Correction: as Kyle points out in the comments (but not an answerphone message), it's Shellie Ulrich's arm not Colleen Hartnett's.

4 comments:

Kyle Gerkin said...

Thank you for the review, Hal. I'm glad you enjoyed the film.

Due to the constraints on running time imposed by the challenge, I wasn't able to include traditional post-film credits, matching actors to characters. Hence you being forced to guess who the hands might belong to. For the record, here is the cast list:

Main Character's Hands -- Shellie Ulrich
Voice of Mom -- Jane Fendelman
Voice of Sister -- Shellie Ulrich
Voice of Dad -- John Hartnett
Voice of Estranged Husband -- Kyle Gerkin
Voice of Daughter (Chloe) -- Colleen Hartnett
Chloe's Hands (Final Vignette) -- Dulaney Gerkin

Also, as a bit of trivia, there were originally two additional vignettes in the film, but they had to be cut to get under the five minute limit.

Hal C. F. Astell said...

Thanks, Kyle!

I was on the money with most of those, just not the one I mentioned.
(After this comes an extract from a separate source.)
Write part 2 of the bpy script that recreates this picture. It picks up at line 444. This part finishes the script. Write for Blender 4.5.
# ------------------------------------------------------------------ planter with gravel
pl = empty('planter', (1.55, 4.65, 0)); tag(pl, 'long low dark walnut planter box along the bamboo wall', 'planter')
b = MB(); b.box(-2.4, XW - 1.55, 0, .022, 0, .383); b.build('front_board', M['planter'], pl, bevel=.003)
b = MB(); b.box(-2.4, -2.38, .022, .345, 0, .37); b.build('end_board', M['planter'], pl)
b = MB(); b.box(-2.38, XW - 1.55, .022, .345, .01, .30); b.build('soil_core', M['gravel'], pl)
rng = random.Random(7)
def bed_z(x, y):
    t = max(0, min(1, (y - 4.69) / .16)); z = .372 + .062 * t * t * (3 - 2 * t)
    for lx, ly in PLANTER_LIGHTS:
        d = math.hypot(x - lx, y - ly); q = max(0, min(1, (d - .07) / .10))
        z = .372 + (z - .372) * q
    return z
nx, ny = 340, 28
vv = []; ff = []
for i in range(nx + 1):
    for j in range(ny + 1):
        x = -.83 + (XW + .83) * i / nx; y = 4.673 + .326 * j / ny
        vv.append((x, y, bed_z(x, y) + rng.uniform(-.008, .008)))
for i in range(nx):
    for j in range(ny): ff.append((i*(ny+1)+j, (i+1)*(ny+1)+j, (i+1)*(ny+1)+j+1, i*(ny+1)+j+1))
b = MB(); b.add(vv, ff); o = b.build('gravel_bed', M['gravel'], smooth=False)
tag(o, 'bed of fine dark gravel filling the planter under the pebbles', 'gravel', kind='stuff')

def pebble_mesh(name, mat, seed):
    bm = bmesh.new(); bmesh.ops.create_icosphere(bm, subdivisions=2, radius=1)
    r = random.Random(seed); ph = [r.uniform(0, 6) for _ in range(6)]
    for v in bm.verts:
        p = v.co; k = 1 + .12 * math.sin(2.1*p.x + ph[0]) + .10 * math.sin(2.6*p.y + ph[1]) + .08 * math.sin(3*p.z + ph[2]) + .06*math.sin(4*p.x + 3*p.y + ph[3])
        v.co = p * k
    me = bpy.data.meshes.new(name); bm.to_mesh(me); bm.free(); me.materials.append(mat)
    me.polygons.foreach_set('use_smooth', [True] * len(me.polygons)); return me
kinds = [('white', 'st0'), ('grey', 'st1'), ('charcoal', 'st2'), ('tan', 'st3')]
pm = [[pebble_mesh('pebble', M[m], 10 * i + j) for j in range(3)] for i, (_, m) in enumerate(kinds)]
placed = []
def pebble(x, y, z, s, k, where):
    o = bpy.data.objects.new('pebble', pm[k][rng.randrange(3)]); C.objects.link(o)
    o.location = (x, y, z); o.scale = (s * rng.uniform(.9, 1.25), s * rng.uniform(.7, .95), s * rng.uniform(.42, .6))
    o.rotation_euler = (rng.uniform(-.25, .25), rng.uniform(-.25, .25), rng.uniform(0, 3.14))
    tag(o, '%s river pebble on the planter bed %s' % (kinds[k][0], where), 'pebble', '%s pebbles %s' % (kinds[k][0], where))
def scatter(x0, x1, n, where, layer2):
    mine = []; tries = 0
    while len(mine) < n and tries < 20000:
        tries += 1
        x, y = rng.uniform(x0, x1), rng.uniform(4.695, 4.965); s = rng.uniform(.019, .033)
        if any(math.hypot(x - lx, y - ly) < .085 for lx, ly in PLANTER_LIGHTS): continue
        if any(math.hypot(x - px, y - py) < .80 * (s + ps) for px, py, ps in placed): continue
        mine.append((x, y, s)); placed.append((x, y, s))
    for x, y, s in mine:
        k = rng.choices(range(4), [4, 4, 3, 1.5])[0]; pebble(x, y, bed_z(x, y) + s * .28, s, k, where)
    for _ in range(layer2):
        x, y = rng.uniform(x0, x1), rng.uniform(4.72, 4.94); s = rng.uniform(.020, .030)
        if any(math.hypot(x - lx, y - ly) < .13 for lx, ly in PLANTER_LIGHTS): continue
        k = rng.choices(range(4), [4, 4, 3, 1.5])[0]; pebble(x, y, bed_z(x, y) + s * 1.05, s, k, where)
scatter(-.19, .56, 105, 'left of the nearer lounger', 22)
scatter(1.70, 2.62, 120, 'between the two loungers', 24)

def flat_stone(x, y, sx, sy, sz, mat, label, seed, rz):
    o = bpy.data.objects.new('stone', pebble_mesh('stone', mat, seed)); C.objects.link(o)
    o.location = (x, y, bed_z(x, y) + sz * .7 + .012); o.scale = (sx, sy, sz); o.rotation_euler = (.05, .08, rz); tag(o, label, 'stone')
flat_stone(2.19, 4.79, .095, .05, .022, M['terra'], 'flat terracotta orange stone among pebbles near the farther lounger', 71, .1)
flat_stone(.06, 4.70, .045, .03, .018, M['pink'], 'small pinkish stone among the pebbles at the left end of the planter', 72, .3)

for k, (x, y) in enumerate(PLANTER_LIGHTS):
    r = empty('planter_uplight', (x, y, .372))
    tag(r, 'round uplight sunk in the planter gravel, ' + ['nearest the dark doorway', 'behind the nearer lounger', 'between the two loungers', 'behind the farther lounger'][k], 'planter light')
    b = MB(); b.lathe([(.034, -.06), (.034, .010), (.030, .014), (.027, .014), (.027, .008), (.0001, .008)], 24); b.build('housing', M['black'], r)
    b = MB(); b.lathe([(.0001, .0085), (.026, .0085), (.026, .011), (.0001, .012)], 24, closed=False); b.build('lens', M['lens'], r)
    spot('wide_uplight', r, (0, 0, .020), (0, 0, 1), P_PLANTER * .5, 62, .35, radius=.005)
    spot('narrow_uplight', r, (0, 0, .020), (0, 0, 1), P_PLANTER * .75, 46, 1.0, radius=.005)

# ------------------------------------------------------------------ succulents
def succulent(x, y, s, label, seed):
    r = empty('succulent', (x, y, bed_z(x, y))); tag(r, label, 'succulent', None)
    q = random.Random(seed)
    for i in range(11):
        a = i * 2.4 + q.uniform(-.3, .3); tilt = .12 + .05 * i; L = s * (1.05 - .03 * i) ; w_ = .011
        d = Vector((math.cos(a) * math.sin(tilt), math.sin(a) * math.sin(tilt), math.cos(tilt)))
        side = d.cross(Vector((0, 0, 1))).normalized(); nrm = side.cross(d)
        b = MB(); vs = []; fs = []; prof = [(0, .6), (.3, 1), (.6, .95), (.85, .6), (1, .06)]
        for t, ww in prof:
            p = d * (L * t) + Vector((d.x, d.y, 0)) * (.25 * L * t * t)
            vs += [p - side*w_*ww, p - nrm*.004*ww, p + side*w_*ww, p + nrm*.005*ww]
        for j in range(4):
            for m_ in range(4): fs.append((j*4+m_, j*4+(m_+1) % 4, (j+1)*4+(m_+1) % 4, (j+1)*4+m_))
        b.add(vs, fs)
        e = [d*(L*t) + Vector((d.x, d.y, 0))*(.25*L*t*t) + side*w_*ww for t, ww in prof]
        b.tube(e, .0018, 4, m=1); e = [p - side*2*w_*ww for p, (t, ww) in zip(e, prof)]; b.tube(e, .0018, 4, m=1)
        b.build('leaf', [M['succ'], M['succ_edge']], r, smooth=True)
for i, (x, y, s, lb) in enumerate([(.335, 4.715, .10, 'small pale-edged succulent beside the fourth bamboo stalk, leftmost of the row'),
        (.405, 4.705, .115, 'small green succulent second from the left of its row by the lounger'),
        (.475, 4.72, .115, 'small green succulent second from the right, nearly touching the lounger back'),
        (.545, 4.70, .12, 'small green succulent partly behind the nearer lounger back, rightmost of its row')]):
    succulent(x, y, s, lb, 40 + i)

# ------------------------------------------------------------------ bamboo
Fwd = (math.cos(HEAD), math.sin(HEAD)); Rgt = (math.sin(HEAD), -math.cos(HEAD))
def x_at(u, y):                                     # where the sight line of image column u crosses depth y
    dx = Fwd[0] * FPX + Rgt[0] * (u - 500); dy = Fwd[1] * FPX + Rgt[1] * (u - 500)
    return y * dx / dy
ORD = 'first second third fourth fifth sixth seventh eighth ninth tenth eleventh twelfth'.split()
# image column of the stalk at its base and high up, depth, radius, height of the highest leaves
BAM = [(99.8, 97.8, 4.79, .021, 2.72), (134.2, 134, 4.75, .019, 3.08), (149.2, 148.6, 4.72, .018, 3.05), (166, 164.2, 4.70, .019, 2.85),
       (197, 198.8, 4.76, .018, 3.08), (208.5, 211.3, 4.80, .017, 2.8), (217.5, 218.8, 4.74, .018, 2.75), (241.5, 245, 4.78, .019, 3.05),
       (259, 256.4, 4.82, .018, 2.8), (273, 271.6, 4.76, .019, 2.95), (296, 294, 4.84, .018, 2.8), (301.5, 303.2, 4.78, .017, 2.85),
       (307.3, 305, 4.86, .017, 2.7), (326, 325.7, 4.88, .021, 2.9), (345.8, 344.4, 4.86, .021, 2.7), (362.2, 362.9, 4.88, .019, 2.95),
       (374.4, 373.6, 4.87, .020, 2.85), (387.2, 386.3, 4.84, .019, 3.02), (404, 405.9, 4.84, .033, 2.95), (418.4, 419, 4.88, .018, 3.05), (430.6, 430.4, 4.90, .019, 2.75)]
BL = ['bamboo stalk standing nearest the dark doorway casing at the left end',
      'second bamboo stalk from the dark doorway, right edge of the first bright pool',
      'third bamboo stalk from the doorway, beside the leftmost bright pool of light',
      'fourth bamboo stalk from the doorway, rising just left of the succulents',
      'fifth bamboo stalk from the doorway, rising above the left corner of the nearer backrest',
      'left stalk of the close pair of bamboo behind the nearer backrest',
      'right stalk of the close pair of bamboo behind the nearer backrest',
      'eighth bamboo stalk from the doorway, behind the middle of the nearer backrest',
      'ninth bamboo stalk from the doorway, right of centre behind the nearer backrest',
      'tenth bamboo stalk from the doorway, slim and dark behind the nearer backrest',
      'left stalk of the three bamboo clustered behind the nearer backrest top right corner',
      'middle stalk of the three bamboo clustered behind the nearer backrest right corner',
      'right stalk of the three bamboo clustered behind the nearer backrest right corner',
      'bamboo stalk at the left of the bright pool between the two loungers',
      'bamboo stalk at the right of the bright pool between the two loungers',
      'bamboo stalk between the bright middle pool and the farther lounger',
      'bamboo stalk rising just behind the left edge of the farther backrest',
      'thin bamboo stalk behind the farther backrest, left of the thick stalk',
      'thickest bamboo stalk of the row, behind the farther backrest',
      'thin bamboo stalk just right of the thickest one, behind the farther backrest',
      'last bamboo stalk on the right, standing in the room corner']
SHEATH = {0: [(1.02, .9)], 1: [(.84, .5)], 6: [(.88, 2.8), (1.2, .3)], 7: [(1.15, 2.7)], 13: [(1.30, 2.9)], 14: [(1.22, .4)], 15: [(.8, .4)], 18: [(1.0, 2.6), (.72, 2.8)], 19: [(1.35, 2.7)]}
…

That's what happens when I assume... : )

You have me wondering what those additional vignettes would cover. I'm trying to think what would conjure up a different emotion. You've got hope, joy, satisfaction, fear, hate, worry and closure; what's missing? Relief at a job offer? Political spam for comedic effect?

Kyle Gerkin said...

I like the political spam idea, but sadly no. :-)

The original structure was four messages tracing "the rise", and four messages tracing "the fall" of her life. The "missing" vignettes included one from her future estranged husband after their first date when the relationship was full of nothing but promise, and one from her sister late in life, upset at the way she has abandoned their Alzheimer-stricken mother in a nursing home.

Given how well the film has been received, I wonder if it was a blessing in disguise that I was forced to cut them. I do think the scenes worked, but they may have stretched the audience's tolerance for looking at a single shot past the breaking point.

Hal C. F. Astell said...

Yeah, I'm thinking the same.

I liked that the emotions were different each time and the callers were mostly unrepeated; the only one that was sounded completely different, for good reason.

This would have broken that framework for a different one.